Since the payments were not paid in a timely manner and interest accrued on them benefitrf the coffers of the plan , would they constitute a prohibited transaction and would an individual fiduciary be liable or would the 20% penalty be applicable and against whom?

Thanks

Vinmeister

I dont understand what you are asking. The amount of the judgment will be determined by a court order.

Since ERISA is a law of equity it will be up to the court to determine if interest is due. As for taxation if the judgment requires the plan to pay the participant, the distribution can be rolled over as a benefit paid from the plan. If the participant chooses not to rollover the distribution it is the participant who will pay the taxes due.

I dont see a PT issue if there was a dispute over what was the benefit amount. Plan fiduciaries have a duty to protect plan assets if they believe that a participant is not entitiled to a $ amount under the terms of the plan. If a court orders the plan to pay the additional benefits then the plan must obey the court order but the failure to pay is not a breach of fiduciary duty.

Perhaps it was wishfull thinking by me for my friend. I looked up the ERISA section 29 civil judgements area and it said that interest would be applied to payments in arrears to the plan if as you said Erisa was a law of equity I would have thought it would be there (perhaps its implied but apparently in the eyes of the law implied doesn't cut it)Do you know if it is feasable for the proposed stipulation and settlement agreement to be annotated to reflect interest due?Maybe adjustment for tax?
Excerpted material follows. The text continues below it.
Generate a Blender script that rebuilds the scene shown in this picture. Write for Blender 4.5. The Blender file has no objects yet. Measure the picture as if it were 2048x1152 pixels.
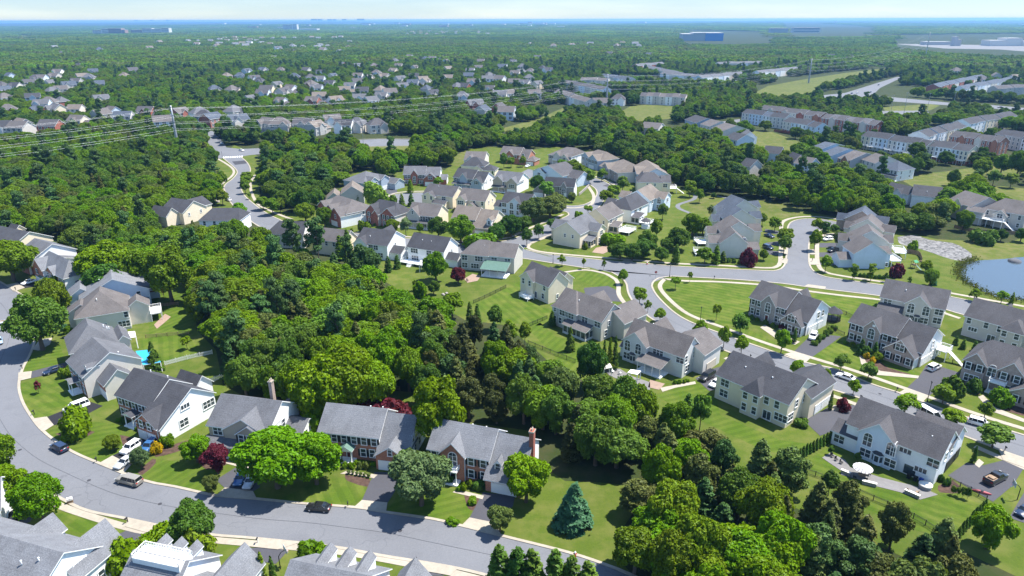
import bpy, bmesh, math, random
import numpy as np
from mathutils import Vector, Matrix, noise
from mathutils.geometry import tessellate_polygon
random.seed(11)
SC = bpy.context.scene
COL = SC.collection
# ------------------------------------------------------------------ camera
CH, FP, PITCH, ROLL = 87.0, 1384.0, math.radians(21.2), math.radians(-0.16)
cam_d = bpy.data.cameras.new('camera'); cam = bpy.data.objects.new('camera', cam_d); COL.objects.link(cam)
CR = Matrix.Rotation(math.pi/2-PITCH, 4, 'X') @ Matrix.Rotation(ROLL, 4, 'Z')
cam.matrix_world = Matrix.Translation((0, 0, CH)) @ CR
cam_d.sensor_width = 36.0; cam_d.lens = FP/2048*36.0; cam_d.clip_start = 1.0; cam_d.clip_end = 120000.0
SC.camera = cam
CR3 = CR.to_3x3(); CRI = CR3.inverted(); CPOS = Vector((0, 0, CH))
def G(px, py, z=0.0):
    """photo pixel (2048 x 1152) -> world point on the level z"""
    d = CR3 @ Vector(((px-1024)/FP, -(py-576)/FP, -1.0))
    return CPOS + d*((z-CH)/d.z)
def PX(p):
    q = CRI @ (Vector(p)-CPOS)
    return (1024+FP*q.x/-q.z, 576-FP*q.y/-q.z) if q.z < -0.1 else (-9999, -9999)
def lerp(a, b, t): return a+(b-a)*t
# ------------------------------------------------------------------ object helpers
def link(o): COL.objects.link(o); return o
def tag(o, label=None, cat=None, group=None, kind=None):
    if label: o['label'] = label
    if cat: o['category'] = cat
    if group: o['group'] = group
    if kind: o['kind'] = kind
    return o
def empty(name, loc, rz=0.0, label=None, cat=None, group=None):
    o = bpy.data.objects.new(name, None); link(o); o.empty_display_size = 0.5
    o.location = loc; o.rotation_euler = (0, 0, rz)
    return tag(o, label, cat, group)
def put(name, me, parent=None, loc=(0, 0, 0), rz=0.0, sc=None):
    o = bpy.data.objects.new(name, me); link(o)
    if parent: o.parent = parent
    o.location = loc; o.rotation_euler = (0, 0, rz)
    if sc is not None: o.scale = (sc, sc, sc) if isinstance(sc, (int, float)) else sc
    return o
def copy_tree(o, parent=None):
    c = o.copy(); link(c)
    if parent: c.parent = parent
    for ch in list(o.children): copy_tree(ch, c)
    return c
class MB:
    def __init__(s): s.v = []; s.f = []; s.m = []; s.sm = []
    def face(s, pts, m=0, smooth=False):
        n = len(s.v); s.v += [tuple(p) for p in pts]; s.f.append(tuple(range(n, n+len(pts)))); s.m.append(m); s.sm.append(smooth)
    def box(s, x0, x1, y0, y1, z0, z1, m=0, M=None):
        P = [(x0,y0,z0),(x1,y0,z0),(x1,y1,z0),(x0,y1,z0),(x0,y0,z1),(x1,y0,z1),(x1,y1,z1),(x0,y1,z1)]
        if M is not None: P = [tuple(M @ Vector(p)) for p in P]
        n = len(s.v); s.v += P
        for q in ((0,3,2,1),(4,5,6,7),(0,1,5,4),(1,2,6,5),(2,3,7,6),(3,0,4,7)):
            s.f.append(tuple(n+i for i in q)); s.m.append(m); s.sm.append(False)
    def tube(s, p, q, r0, r1=None, n=8, m=0, caps=True):
        r1 = r0 if r1 is None else r1
        p = Vector(p); q = Vector(q); d = (q-p).normalized()
        a = d.orthogonal().normalized(); b = d.cross(a)
        k = len(s.v)
        for c, r in ((p, r0), (q, r1)):
            for i in range(n):
                t = 2*math.pi*i/n; s.v.append(tuple(c+a*(r*math.cos(t))+b*(r*math.sin(t))))
        for i in range(n):
            j = (i+1) % n; s.f.append((k+i, k+j, k+n+j, k+n+i)); s.m.append(m); s.sm.append(True)
        if caps:
            s.f.append(tuple(k+n+i for i in range(n))); s.m.append(m); s.sm.append(False)
            s.f.append(tuple(k+n-1-i for i in range(n))); s.m.append(m); s.sm.append(False)
    def chain(s, pts, rads, n=6, m=0):
        """one connected tapered tube through the points"""
        k0 = len(s.v)
        for i, p in enumerate(pts):
            p = Vector(p); a = Vector(pts[max(0, i-1)]); b = Vector(pts[min(len(pts)-1, i+1)])
            d = (b-a).normalized(); u = Vector((1, .13, .07)) if abs(d.x) < .8 else Vector((0, 1, .1))
            u = (u-d*u.dot(d)).normalized(); w = d.cross(u)
            for j in range(n):
                t = 2*math.pi*j/n; s.v.append(tuple(p+u*(rads[i]*math.cos(t))+w*(rads[i]*math.sin(t))))
        for i in range(len(pts)-1):
            for j in range(n):
                a = k0+i*n+j; b = k0+i*n+(j+1) % n
                s.f.append((a, b, b+n, a+n)); s.m.append(m); s.sm.append(True)
    def lathe(s, prof, n=12, m=0, c=(0, 0, 0), smooth=True):
        k = len(s.v)
        for r, z in prof:
            for i in range(n):
                t = 2*math.pi*i/n; s.v.append((c[0]+r*math.cos(t), c[1]+r*math.sin(t), c[2]+z))
        for j in range(len(prof)-1):
            for i in range(n):
                a = k+j*n+i; b = k+j*n+(i+1) % n
                s.f.append((a, b, b+n, a+n)); s.m.append(m); s.sm.append(smooth)
        if prof[-1][0] > .01: s.f.append(tuple(k+(len(prof)-1)*n+i for i in range(n))); s.m.append(m); s.sm.append(False)
    def mesh(s, name, mats):
        me = bpy.data.meshes.new(name); me.from_pydata(s.v, [], s.f)
        for mm in (mats if isinstance(mats, (list, tuple)) else [mats]): me.materials.append(mm)
        me.polygons.foreach_set('material_index', s.m); me.polygons.foreach_set('use_smooth', s.sm)
        me.update(); return me
    def build(s, name, mats, parent=None, loc=(0, 0, 0), rz=0.0): return put(name, s.mesh(name, mats), parent, loc, rz)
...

Insofar as the failure to pay not being a PT issue I failed to mention that this was a class action suit and treated that way I guess I was hoping on my freinds behalf that being a class could be construed as an organized attempt to deny (defraud?) the class of its deserved benefits. Oftentimes in this situation with these people anyone who dares to dissagree with the administrator of the plan is treated as an adversary and cooperation ceases.